PROBLEM DETAILS >> All records must be quoted exactly. Omit the pictures.
+ + +
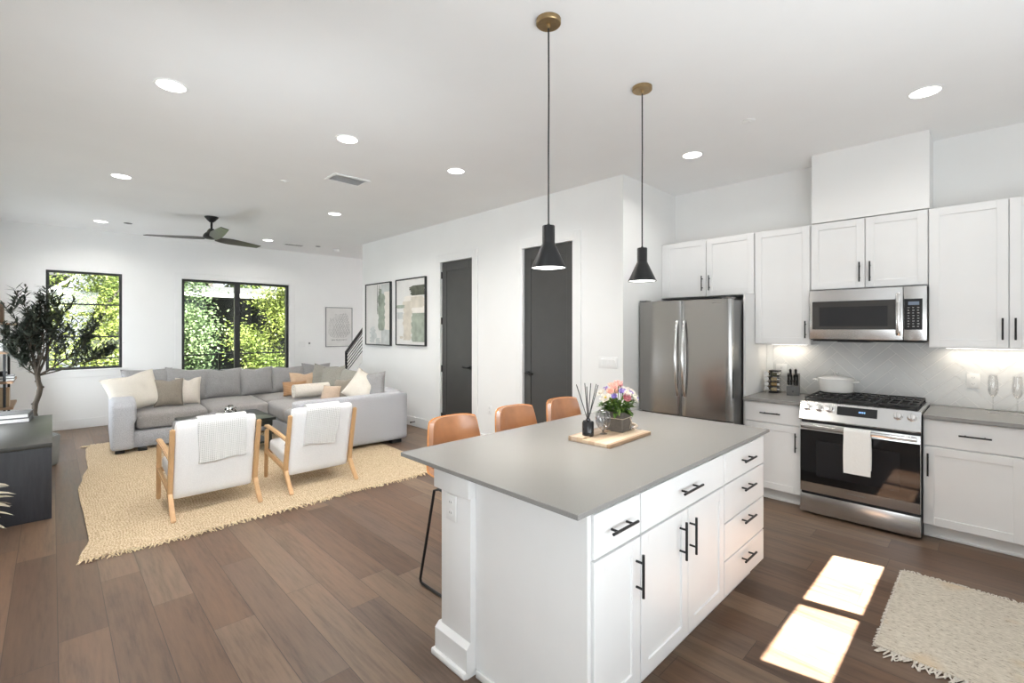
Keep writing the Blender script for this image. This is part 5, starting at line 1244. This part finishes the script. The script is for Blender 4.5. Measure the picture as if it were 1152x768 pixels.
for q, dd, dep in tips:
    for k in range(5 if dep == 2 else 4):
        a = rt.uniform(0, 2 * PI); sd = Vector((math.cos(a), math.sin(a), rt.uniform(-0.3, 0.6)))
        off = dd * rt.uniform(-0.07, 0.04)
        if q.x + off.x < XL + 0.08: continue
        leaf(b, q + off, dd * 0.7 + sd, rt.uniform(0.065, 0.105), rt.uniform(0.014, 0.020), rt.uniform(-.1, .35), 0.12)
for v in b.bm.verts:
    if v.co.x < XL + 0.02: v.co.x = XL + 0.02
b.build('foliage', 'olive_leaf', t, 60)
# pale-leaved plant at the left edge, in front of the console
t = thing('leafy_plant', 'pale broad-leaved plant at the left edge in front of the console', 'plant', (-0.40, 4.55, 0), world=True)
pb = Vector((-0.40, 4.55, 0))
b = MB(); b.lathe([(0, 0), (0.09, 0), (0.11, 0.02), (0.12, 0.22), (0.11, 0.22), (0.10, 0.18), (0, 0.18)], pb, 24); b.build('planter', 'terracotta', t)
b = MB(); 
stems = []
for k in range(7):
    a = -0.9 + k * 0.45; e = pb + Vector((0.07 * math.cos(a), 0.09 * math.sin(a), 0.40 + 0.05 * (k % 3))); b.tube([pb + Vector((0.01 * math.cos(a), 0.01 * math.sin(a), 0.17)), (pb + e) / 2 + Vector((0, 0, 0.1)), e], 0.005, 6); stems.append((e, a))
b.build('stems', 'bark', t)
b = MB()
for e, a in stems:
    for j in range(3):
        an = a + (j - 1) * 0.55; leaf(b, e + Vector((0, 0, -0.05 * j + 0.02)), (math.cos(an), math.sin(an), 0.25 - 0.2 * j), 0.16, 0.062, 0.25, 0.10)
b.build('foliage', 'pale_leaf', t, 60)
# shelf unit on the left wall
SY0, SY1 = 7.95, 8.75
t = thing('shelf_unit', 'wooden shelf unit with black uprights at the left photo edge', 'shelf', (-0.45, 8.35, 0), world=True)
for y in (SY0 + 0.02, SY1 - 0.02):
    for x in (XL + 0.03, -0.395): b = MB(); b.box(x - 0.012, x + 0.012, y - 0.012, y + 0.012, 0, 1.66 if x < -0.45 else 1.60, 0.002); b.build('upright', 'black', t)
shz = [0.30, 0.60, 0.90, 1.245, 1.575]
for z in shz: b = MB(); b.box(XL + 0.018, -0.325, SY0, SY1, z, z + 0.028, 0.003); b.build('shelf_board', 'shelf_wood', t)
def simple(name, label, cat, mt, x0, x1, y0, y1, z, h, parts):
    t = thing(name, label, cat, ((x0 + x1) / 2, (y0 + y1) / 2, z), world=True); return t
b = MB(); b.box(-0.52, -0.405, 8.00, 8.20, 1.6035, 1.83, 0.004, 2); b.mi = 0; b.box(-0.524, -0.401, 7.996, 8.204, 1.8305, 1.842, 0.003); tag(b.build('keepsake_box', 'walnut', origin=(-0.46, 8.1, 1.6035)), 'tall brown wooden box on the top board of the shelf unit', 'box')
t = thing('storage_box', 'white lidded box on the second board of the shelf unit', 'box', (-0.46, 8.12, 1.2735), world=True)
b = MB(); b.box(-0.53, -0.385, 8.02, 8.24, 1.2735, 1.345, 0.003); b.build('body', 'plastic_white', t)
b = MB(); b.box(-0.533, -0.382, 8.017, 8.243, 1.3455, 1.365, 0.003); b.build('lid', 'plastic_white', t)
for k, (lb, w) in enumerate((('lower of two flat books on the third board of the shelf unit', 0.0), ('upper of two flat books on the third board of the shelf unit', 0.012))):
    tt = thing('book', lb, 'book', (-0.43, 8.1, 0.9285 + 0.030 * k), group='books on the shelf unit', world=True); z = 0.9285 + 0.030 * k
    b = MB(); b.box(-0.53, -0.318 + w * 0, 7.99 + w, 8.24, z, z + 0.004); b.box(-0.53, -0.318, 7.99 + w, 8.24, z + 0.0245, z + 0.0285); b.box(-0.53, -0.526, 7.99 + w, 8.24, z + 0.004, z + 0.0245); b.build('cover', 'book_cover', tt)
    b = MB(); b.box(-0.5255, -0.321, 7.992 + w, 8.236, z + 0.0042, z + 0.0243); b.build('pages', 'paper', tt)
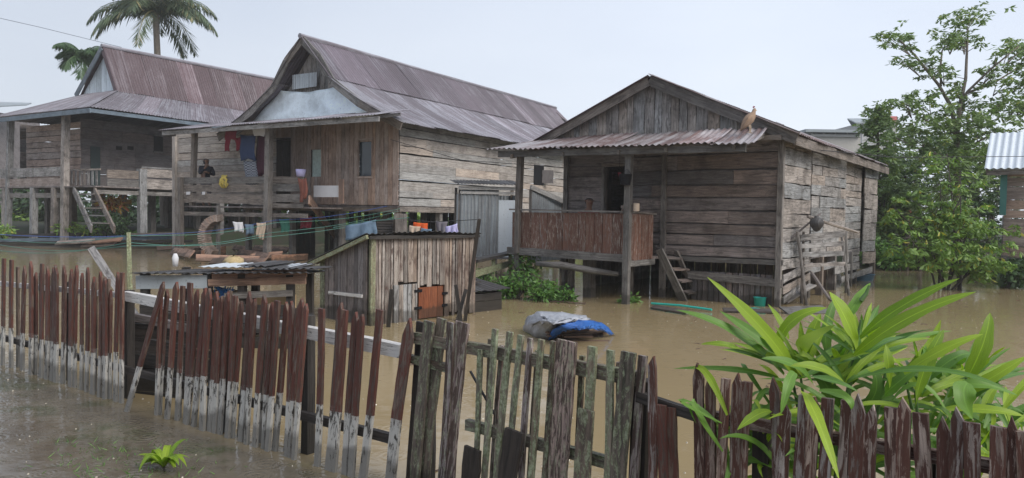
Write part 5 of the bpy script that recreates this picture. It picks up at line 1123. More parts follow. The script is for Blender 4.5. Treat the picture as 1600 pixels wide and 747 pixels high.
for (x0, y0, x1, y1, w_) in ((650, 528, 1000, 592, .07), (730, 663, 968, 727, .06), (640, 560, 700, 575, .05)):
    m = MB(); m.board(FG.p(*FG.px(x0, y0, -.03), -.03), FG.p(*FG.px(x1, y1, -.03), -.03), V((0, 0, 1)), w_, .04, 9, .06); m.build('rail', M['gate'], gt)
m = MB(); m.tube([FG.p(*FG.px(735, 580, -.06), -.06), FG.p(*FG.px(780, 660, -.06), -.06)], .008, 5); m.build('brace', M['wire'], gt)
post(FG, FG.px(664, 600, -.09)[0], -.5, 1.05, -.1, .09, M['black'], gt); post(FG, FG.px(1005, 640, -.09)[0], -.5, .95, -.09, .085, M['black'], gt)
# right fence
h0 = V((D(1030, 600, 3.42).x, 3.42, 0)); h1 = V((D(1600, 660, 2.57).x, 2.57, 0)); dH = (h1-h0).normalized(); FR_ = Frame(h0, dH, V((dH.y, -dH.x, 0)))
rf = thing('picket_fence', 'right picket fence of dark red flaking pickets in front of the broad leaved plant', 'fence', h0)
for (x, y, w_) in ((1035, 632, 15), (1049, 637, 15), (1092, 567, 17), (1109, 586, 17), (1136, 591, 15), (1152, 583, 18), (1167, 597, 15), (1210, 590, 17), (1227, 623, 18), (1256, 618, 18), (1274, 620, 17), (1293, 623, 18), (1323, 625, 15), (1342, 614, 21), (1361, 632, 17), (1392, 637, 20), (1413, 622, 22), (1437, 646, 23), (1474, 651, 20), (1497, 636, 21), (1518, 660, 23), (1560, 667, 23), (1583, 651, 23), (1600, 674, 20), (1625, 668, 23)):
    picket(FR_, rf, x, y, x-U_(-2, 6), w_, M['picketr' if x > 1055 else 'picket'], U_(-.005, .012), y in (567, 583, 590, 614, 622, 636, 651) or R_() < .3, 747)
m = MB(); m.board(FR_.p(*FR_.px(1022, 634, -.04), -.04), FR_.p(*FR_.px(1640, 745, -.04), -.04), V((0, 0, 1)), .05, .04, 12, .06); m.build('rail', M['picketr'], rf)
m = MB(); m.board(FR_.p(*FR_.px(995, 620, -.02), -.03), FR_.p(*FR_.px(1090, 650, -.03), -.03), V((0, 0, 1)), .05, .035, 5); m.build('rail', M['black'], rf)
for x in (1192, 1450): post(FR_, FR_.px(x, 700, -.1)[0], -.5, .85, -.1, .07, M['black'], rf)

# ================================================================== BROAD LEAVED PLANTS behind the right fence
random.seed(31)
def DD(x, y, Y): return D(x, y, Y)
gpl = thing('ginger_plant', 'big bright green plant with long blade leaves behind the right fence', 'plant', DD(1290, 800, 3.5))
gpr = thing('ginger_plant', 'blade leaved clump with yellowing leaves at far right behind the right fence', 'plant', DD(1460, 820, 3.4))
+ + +
SOLUTION FOR THIS TASK >>
Keep writing the Blender script for this image. This is part 5, starting at line 1244. This part finishes the script. The script is for Blender 4.5. Measure the picture as if it were 1152x768 pixels.
for q, dd, dep in tips:
    for k in range(5 if dep == 2 else 4):
        a = rt.uniform(0, 2 * PI); sd = Vector((math.cos(a), math.sin(a), rt.uniform(-0.3, 0.6)))
        off = dd * rt.uniform(-0.07, 0.04)
        if q.x + off.x < XL + 0.08: continue
        leaf(b, q + off, dd * 0.7 + sd, rt.uniform(0.065, 0.105), rt.uniform(0.014, 0.020), rt.uniform(-.1, .35), 0.12)
for v in b.bm.verts:
    if v.co.x < XL + 0.02: v.co.x = XL + 0.02
b.build('foliage', 'olive_leaf', t, 60)
# pale-leaved plant at the left edge, in front of the console
t = thing('leafy_plant', 'pale broad-leaved plant at the left edge in front of the console', 'plant', (-0.40, 4.55, 0), world=True)
pb = Vector((-0.40, 4.55, 0))
b = MB(); b.lathe([(0, 0), (0.09, 0), (0.11, 0.02), (0.12, 0.22), (0.11, 0.22), (0.10, 0.18), (0, 0.18)], pb, 24); b.build('planter', 'terracotta', t)
b = MB(); 
stems = []
for k in range(7):
    a = -0.9 + k * 0.45; e = pb + Vector((0.07 * math.cos(a), 0.09 * math.sin(a), 0.40 + 0.05 * (k % 3))); b.tube([pb + Vector((0.01 * math.cos(a), 0.01 * math.sin(a), 0.17)), (pb + e) / 2 + Vector((0, 0, 0.1)), e], 0.005, 6); stems.append((e, a))
b.build('stems', 'bark', t)
b = MB()
for e, a in stems:
    for j in range(3):
        an = a + (j - 1) * 0.55; leaf(b, e + Vector((0, 0, -0.05 * j + 0.02)), (math.cos(an), math.sin(an), 0.25 - 0.2 * j), 0.16, 0.062, 0.25, 0.10)
b.build('foliage', 'pale_leaf', t, 60)
# shelf unit on the left wall
SY0, SY1 = 7.95, 8.75
t = thing('shelf_unit', 'wooden shelf unit with black uprights at the left photo edge', 'shelf', (-0.45, 8.35, 0), world=True)
for y in (SY0 + 0.02, SY1 - 0.02):
    for x in (XL + 0.03, -0.395): b = MB(); b.box(x - 0.012, x + 0.012, y - 0.012, y + 0.012, 0, 1.66 if x < -0.45 else 1.60, 0.002); b.build('upright', 'black', t)
shz = [0.30, 0.60, 0.90, 1.245, 1.575]
for z in shz: b = MB(); b.box(XL + 0.018, -0.325, SY0, SY1, z, z + 0.028, 0.003); b.build('shelf_board', 'shelf_wood', t)
def simple(name, label, cat, mt, x0, x1, y0, y1, z, h, parts):
    t = thing(name, label, cat, ((x0 + x1) / 2, (y0 + y1) / 2, z), world=True); return t
b = MB(); b.box(-0.52, -0.405, 8.00, 8.20, 1.6035, 1.83, 0.004, 2); b.mi = 0; b.box(-0.524, -0.401, 7.996, 8.204, 1.8305, 1.842, 0.003); tag(b.build('keepsake_box', 'walnut', origin=(-0.46, 8.1, 1.6035)), 'tall brown wooden box on the top board of the shelf unit', 'box')
t = thing('storage_box', 'white lidded box on the second board of the shelf unit', 'box', (-0.46, 8.12, 1.2735), world=True)
b = MB(); b.box(-0.53, -0.385, 8.02, 8.24, 1.2735, 1.345, 0.003); b.build('body', 'plastic_white', t)
b = MB(); b.box(-0.533, -0.382, 8.017, 8.243, 1.3455, 1.365, 0.003); b.build('lid', 'plastic_white', t)
for k, (lb, w) in enumerate((('lower of two flat books on the third board of the shelf unit', 0.0), ('upper of two flat books on the third board of the shelf unit', 0.012))):
    tt = thing('book', lb, 'book', (-0.43, 8.1, 0.9285 + 0.030 * k), group='books on the shelf unit', world=True); z = 0.9285 + 0.030 * k
    b = MB(); b.box(-0.53, -0.318 + w * 0, 7.99 + w, 8.24, z, z + 0.004); b.box(-0.53, -0.318, 7.99 + w, 8.24, z + 0.0245, z + 0.0285); b.box(-0.53, -0.526, 7.99 + w, 8.24, z + 0.004, z + 0.0245); b.build('cover', 'book_cover', tt)
    b = MB(); b.box(-0.5255, -0.321, 7.992 + w, 8.236, z + 0.0042, z + 0.0243); b.build('pages', 'paper', tt)
Write part 5 of the bpy script that recreates this picture. It picks up at line 1123. More parts follow. The script is for Blender 4.5. Treat the picture as 1600 pixels wide and 747 pixels high.
for (x0, y0, x1, y1, w_) in ((650, 528, 1000, 592, .07), (730, 663, 968, 727, .06), (640, 560, 700, 575, .05)):
    m = MB(); m.board(FG.p(*FG.px(x0, y0, -.03), -.03), FG.p(*FG.px(x1, y1, -.03), -.03), V((0, 0, 1)), w_, .04, 9, .06); m.build('rail', M['gate'], gt)
m = MB(); m.tube([FG.p(*FG.px(735, 580, -.06), -.06), FG.p(*FG.px(780, 660, -.06), -.06)], .008, 5); m.build('brace', M['wire'], gt)
post(FG, FG.px(664, 600, -.09)[0], -.5, 1.05, -.1, .09, M['black'], gt); post(FG, FG.px(1005, 640, -.09)[0], -.5, .95, -.09, .085, M['black'], gt)
# right fence
h0 = V((D(1030, 600, 3.42).x, 3.42, 0)); h1 = V((D(1600, 660, 2.57).x, 2.57, 0)); dH = (h1-h0).normalized(); FR_ = Frame(h0, dH, V((dH.y, -dH.x, 0)))
rf = thing('picket_fence', 'right picket fence of dark red flaking pickets in front of the broad leaved plant', 'fence', h0)
for (x, y, w_) in ((1035, 632, 15), (1049, 637, 15), (1092, 567, 17), (1109, 586, 17), (1136, 591, 15), (1152, 583, 18), (1167, 597, 15), (1210, 590, 17), (1227, 623, 18), (1256, 618, 18), (1274, 620, 17), (1293, 623, 18), (1323, 625, 15), (1342, 614, 21), (1361, 632, 17), (1392, 637, 20), (1413, 622, 22), (1437, 646, 23), (1474, 651, 20), (1497, 636, 21), (1518, 660, 23), (1560, 667, 23), (1583, 651, 23), (1600, 674, 20), (1625, 668, 23)):
    picket(FR_, rf, x, y, x-U_(-2, 6), w_, M['picketr' if x > 1055 else 'picket'], U_(-.005, .012), y in (567, 583, 590, 614, 622, 636, 651) or R_() < .3, 747)
m = MB(); m.board(FR_.p(*FR_.px(1022, 634, -.04), -.04), FR_.p(*FR_.px(1640, 745, -.04), -.04), V((0, 0, 1)), .05, .04, 12, .06); m.build('rail', M['picketr'], rf)
m = MB(); m.board(FR_.p(*FR_.px(995, 620, -.02), -.03), FR_.p(*FR_.px(1090, 650, -.03), -.03), V((0, 0, 1)), .05, .035, 5); m.build('rail', M['black'], rf)
for x in (1192, 1450): post(FR_, FR_.px(x, 700, -.1)[0], -.5, .85, -.1, .07, M['black'], rf)

# ================================================================== BROAD LEAVED PLANTS behind the right fence
random.seed(31)
def DD(x, y, Y): return D(x, y, Y)
gpl = thing('ginger_plant', 'big bright green plant with long blade leaves behind the right fence', 'plant', DD(1290, 800, 3.5))
gpr = thing('ginger_plant', 'blade leaved clump with yellowing leaves at far right behind the right fence', 'plant', DD(1460, 820, 3.4))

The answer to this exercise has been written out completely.